In advance extracts from the leaders’ speech, Berry, who is a member of the London assembly and a councillor in Camden, said it was “time to shift away from the culture that sees us work harder and harder for longer and longer, often without reward or satisfaction, and to recognise that true freedom will only be found when people have more control of their time and how it is spent”.

Bartley, who leads the Green opposition on Lambeth council, said the aim is to allow people “the time to have a family life, relax, and pursue the things they care about”.

“It should be an aim of the government to see a yearly increase in this Free Time Index, so that the quality of time that is truly our own becomes the real measure of wellbeing,” he said.

However, Ben Dellot, head of the Future Work Centre at the Royal Society for the Encouragement of Arts, Manufactures and Commerce (RSA), said that trying to achieve a good work/life balance can’t be done through a simple policy change alone.
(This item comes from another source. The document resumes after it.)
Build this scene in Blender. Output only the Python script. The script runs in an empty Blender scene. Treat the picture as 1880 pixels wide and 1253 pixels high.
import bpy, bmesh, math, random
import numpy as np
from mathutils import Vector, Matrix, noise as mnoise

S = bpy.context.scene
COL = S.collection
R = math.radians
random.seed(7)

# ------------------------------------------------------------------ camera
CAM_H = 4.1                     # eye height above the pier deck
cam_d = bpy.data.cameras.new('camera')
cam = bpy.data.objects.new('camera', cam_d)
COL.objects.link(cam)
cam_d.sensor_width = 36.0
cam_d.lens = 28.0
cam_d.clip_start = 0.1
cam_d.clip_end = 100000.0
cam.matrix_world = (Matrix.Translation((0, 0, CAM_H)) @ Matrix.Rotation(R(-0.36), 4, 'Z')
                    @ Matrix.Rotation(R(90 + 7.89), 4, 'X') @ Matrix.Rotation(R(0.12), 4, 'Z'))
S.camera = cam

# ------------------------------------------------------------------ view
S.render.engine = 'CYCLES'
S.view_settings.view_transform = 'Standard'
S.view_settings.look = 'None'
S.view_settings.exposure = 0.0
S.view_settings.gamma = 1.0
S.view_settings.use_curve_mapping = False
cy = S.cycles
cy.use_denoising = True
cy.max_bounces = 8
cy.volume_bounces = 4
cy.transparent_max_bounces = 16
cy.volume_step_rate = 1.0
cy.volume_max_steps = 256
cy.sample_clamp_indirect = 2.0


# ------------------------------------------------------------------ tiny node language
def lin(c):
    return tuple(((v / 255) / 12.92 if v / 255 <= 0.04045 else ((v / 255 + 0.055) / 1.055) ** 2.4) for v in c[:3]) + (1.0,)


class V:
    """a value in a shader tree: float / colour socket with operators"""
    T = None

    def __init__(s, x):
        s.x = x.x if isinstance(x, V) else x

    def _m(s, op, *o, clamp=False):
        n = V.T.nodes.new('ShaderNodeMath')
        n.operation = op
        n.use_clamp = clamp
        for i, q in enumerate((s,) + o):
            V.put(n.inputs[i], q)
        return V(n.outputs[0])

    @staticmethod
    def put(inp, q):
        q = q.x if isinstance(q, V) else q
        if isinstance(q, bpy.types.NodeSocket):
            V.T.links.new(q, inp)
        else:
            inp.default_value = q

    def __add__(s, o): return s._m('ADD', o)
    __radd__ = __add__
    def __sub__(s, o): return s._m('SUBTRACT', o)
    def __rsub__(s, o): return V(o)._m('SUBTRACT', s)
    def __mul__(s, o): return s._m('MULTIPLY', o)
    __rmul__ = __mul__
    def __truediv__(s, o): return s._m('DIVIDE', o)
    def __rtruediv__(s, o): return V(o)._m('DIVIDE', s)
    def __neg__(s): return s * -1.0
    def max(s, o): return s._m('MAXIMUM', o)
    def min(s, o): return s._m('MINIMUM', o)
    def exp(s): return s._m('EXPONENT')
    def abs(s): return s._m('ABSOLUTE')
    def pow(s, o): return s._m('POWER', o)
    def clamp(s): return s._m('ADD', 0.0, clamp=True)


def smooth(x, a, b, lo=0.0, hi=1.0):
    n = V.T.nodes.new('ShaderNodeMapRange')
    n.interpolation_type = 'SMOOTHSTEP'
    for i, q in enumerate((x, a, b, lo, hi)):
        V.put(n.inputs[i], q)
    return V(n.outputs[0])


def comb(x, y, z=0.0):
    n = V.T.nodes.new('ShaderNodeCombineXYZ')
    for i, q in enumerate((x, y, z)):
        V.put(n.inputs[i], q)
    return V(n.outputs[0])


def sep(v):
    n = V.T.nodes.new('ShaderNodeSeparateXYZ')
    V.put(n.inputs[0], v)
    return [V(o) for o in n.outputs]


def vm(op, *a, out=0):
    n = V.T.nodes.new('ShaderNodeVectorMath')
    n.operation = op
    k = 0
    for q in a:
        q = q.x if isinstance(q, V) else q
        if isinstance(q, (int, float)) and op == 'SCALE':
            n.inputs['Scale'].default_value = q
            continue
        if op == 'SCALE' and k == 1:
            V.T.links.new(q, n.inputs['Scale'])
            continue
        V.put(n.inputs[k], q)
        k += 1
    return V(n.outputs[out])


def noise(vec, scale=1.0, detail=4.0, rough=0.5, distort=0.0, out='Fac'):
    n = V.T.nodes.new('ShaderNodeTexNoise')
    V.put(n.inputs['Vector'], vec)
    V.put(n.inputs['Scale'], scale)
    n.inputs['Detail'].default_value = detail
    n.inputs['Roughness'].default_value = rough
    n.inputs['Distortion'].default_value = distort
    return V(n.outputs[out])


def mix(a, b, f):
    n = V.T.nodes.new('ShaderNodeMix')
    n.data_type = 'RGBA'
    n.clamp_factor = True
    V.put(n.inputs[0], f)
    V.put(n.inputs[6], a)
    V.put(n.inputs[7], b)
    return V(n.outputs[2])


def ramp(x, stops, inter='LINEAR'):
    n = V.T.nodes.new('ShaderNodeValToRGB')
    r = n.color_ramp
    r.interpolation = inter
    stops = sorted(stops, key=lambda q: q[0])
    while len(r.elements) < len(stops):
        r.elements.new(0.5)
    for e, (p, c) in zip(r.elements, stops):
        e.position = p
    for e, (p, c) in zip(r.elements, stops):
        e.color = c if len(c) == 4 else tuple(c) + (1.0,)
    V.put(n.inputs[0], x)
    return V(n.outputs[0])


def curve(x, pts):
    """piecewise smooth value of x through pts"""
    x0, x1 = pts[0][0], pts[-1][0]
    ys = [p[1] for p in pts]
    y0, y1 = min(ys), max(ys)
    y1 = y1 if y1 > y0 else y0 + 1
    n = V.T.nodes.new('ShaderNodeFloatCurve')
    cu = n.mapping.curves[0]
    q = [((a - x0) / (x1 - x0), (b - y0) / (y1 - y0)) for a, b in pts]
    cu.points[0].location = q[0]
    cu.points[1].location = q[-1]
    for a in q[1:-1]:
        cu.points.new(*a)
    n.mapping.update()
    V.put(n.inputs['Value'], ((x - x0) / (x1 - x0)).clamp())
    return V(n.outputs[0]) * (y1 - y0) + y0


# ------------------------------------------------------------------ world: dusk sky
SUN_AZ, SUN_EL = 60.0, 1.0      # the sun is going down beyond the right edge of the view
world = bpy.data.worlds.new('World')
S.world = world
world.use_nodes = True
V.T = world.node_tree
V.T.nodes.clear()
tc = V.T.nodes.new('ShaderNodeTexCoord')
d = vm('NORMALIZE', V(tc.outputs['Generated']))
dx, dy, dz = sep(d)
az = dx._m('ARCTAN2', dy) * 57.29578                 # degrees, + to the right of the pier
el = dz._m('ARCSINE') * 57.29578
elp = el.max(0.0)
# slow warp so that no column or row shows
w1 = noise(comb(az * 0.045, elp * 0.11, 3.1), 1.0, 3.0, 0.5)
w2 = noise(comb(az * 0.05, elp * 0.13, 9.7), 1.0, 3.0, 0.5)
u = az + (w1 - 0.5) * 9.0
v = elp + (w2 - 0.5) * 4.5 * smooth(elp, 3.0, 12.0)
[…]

"Enthusiasm for a four-day working week is gathering steam, and rightly so. An RSA/Populus survey in 2017 showed that a third of people often put in 'excessive hours’ in the workplace. But a healthier work/life balance won’t be realised at the flick of a policy switch. Just look at the case of France, which tried to establish a 35-hour working week in 2000 with dismal results,” he said.

He added that employers should also work on improving working cultures where excessive hours are encouraged.

“Employer practices are what determines whether people toil excessively, not edicts from Whitehall. We need to put more social pressure on employers to remove ‘expectation clauses’ in staff contracts, to limit the use of work technology outside of working hours, and to stress upon their employees that burning the midnight oil is not part of organisational culture. At the very least employers should pay people for any overtime they do," he added.